Larkin Announces Two New Laws To Protect The Safety And Security Of All New Yorkers; Assist Law Enforcement

William J. Larkin, Jr.

October 31, 2006

Senator Bill Larkin (R-C, Cornwall-on-Hudson) today announced that the Governor has signed two important public safety bills into law. The "Bill Leaf-Brandi Woods Law" increases the punishment for repeat offenders of DWI laws who cause injury or death to others through their offenses. The "Trooper Craig Todeschini Law" creates a new crime for refusing to obey a police officer’s directions to stop by recklessly fleeing in a motor vehicle and causing an injury or death to another person.

"For someone to get behind the wheel of a car when they are impaired because of their own actions, is completely unacceptable," said Senator Larkin. "This new law will especially punish people who commit this crime over and over and over again. It will send a strong message that we will not tolerate drivers who place their lives, and the lives of innocent bystanders, at risk."

Commenting on the Trooper Craig Todeschini Law, Senator Larkin said, "Sixteen other states have felony pursuit laws on the books to protect people from dangerous high speed chases. I am very pleased that New York has now done the same. Our police officers and troopers put their lives on the line every day. Irresponsible individuals, like the motorcyclist who caused the untimely death of trooper Craig Todeschini, must be punished for their selfish behavior. This new law will protect police officers doing their jobs as well as other innocent motorists and pedestrians by punishing drivers who flee the police."

Brandi Woods, whom the law is partly named after, was a 15-year-old student from Memphis, New York, who was tragically killed while delivering Girl Scout cookies on March 17, 2005 by a drunk driver with three prior DWI arrests. The man responsible received a sentence of only one to three years in state prison. Bill Leaf, a 25-year-old reporter for Syracuse radio station WSYR, was killed by a drunk driver on January 8, 2006. The drunk driver who killed Bill Leaf had a history of driving while intoxicated.

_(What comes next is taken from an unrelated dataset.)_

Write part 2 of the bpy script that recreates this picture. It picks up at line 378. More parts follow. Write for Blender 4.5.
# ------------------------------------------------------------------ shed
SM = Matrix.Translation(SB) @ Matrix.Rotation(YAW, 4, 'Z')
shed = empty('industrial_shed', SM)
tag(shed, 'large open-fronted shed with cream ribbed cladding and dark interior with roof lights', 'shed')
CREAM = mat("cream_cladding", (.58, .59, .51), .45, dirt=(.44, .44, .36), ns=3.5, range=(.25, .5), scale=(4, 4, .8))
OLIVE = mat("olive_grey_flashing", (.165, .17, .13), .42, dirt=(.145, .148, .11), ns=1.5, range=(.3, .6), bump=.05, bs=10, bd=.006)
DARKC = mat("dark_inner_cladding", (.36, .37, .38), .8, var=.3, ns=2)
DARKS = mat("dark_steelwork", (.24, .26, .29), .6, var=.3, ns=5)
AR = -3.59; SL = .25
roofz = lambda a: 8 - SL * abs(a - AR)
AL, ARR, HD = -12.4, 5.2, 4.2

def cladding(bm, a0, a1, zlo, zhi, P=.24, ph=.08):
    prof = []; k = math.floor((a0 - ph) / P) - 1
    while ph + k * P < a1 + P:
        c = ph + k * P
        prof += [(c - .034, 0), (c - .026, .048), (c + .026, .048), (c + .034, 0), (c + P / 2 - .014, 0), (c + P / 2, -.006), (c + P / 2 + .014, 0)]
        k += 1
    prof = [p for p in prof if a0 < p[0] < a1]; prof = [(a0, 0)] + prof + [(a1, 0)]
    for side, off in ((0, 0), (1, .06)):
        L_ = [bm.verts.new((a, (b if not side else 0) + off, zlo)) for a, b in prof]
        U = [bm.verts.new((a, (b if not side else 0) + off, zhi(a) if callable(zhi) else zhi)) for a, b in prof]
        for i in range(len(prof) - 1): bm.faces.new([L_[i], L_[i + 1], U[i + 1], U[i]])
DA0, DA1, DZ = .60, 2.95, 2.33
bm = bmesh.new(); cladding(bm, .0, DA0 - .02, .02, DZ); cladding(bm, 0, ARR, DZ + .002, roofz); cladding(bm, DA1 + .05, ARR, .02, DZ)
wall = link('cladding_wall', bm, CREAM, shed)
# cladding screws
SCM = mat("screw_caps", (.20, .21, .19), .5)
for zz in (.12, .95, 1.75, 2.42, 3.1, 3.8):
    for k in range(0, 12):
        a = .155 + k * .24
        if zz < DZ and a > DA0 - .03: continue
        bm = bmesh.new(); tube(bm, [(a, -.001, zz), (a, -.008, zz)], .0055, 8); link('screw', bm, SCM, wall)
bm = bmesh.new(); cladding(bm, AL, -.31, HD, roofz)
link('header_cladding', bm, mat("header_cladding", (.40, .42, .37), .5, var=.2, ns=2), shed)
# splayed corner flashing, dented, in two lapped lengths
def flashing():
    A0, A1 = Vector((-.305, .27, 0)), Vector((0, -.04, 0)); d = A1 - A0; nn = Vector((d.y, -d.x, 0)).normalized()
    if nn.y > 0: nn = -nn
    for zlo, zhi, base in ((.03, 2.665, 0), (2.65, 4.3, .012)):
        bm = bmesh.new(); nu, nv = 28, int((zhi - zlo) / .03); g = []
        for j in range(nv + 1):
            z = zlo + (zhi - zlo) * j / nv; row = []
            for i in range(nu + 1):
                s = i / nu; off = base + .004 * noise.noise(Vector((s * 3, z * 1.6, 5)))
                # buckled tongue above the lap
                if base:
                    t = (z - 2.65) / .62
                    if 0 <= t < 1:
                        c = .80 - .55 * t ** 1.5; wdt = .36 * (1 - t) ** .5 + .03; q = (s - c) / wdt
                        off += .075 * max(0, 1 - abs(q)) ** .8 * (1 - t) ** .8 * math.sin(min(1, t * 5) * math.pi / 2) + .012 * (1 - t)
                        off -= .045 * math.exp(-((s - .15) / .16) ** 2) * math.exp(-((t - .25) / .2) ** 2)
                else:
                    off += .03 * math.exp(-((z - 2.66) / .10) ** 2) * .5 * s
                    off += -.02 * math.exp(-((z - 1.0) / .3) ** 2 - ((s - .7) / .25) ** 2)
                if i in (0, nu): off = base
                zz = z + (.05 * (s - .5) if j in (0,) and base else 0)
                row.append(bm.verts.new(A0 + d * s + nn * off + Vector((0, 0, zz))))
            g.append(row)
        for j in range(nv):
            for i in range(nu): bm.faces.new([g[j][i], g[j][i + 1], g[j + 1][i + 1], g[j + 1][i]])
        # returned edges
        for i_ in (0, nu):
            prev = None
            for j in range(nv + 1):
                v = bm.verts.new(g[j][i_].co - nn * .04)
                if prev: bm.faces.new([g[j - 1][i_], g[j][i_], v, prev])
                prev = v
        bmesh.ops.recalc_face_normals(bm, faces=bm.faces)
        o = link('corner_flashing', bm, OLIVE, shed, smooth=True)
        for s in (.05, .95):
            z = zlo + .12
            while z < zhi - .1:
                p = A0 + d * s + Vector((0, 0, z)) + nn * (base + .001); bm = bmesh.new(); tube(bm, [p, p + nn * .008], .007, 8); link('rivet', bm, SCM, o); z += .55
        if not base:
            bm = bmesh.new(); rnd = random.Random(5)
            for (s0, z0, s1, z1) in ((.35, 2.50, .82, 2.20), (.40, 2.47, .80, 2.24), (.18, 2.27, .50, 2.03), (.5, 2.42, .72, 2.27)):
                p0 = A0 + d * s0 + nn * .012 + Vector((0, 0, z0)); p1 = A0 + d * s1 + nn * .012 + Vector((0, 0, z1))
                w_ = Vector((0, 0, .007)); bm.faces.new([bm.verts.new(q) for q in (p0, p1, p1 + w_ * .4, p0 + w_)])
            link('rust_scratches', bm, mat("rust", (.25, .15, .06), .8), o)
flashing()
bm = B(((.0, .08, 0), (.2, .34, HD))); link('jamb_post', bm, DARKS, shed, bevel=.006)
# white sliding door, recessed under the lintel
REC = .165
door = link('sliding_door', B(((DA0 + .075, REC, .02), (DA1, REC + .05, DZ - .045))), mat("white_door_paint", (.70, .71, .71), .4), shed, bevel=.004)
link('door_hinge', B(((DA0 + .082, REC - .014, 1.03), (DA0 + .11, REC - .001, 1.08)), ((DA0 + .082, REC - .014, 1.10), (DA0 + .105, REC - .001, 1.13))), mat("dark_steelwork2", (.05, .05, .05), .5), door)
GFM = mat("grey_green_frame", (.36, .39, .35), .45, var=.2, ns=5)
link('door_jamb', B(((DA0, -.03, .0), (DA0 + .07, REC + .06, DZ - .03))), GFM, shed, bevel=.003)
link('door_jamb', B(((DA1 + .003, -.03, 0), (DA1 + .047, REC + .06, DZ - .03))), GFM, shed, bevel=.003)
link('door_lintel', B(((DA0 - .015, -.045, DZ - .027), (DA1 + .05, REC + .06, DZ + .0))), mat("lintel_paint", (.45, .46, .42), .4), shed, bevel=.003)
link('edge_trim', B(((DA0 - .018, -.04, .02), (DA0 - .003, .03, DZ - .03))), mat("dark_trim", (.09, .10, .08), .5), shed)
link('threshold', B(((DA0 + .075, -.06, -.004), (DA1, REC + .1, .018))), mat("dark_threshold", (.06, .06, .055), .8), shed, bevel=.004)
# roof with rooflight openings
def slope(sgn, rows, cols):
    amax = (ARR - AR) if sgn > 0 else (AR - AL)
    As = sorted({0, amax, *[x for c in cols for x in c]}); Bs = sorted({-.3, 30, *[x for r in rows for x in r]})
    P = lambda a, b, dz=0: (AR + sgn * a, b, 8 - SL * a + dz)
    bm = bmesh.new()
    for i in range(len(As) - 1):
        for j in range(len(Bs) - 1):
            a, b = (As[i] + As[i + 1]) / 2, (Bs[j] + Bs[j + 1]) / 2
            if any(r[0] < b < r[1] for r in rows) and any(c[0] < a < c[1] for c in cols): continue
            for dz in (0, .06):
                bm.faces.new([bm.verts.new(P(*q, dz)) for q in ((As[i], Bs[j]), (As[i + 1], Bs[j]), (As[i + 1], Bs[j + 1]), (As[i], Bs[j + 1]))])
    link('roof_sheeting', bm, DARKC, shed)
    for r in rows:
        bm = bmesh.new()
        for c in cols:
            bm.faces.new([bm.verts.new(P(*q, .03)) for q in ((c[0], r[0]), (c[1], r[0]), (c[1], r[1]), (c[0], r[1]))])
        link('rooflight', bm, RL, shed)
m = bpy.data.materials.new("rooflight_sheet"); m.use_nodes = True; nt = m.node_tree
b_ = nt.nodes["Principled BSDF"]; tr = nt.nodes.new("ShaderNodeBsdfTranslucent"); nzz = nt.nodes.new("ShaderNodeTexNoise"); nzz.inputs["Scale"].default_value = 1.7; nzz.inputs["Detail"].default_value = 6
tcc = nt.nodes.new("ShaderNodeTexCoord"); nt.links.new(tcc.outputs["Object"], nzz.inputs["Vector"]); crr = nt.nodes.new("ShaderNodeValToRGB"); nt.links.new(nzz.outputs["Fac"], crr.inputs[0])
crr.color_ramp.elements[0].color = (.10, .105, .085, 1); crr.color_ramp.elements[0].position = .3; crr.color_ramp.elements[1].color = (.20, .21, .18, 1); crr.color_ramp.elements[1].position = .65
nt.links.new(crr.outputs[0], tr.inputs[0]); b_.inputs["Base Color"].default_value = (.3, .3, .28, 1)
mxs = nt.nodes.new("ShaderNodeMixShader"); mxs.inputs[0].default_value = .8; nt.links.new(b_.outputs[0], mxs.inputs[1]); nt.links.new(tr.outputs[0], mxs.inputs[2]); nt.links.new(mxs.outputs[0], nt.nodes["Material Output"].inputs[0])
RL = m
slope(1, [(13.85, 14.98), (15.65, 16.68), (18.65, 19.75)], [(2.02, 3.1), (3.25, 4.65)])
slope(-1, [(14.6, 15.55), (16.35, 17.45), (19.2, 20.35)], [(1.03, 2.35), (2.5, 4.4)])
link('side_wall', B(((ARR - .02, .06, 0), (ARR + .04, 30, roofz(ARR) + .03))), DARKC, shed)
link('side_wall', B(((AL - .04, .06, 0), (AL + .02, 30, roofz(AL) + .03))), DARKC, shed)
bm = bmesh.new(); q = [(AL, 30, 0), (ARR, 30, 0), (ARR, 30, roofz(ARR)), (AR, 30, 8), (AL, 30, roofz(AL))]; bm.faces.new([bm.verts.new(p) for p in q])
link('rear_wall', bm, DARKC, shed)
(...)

The Leaf-Brandi Woods Law amends the Penal Law by adding new provisions to the crimes of Vehicular Assault in the First Degree and VehicularManslaughter in the First Degree, thereby increasing the penalties for certain vehicular crimes committed by persons who have previously been convicted of an alcohol or drug related driving while intoxicated or impaired charge within the previous ten years. The law provides for enhanced felony-level punishment for those repeat offenders of the laws governing driving while intoxicated or ability impaired who, by their actions, cause serious physical injury or death to others. The law also states that a person is guilty of vehicular manslaughter in the first degree when he or she causes the death of another person while operating a motor vehicle under the influence of alcohol or drugs and has previously been convicted of any of the provisions of section 1192 of the vehicle and traffic law within the previous ten years. Under the law in effect previously, such acts would only have been punishable as lesser (Second Degree) crimes; the offender’s prior convictions would not have served to increase the felony level of offenses.

The "Trooper Craig Todeschini Law" criminalizes the conduct of refusing to obey direction to stop by police and recklessly fleeing in a motor vehicle with action resulting in injury or death to another. The law is named after NYS Trooper Craig Todeschini, who was killed when a motorcyclist allegedly failed to obey Trooper Todeschini's directive to stop, which resulted in a high speed chase, in April of 2006. The new crimes are fleeing a police officer in the first, second and third degrees as D felony, E felony and A misdemeanor respectively. The "Trooper Craig Todeschini Law" will ensure that those who choose to endanger the public and police by fleeing a police officer and ignoring traffic laws while in an automobile, are held accountable for putting the public, and law enforcement officers, in danger.

Both of these new laws take affect November 1, 2006.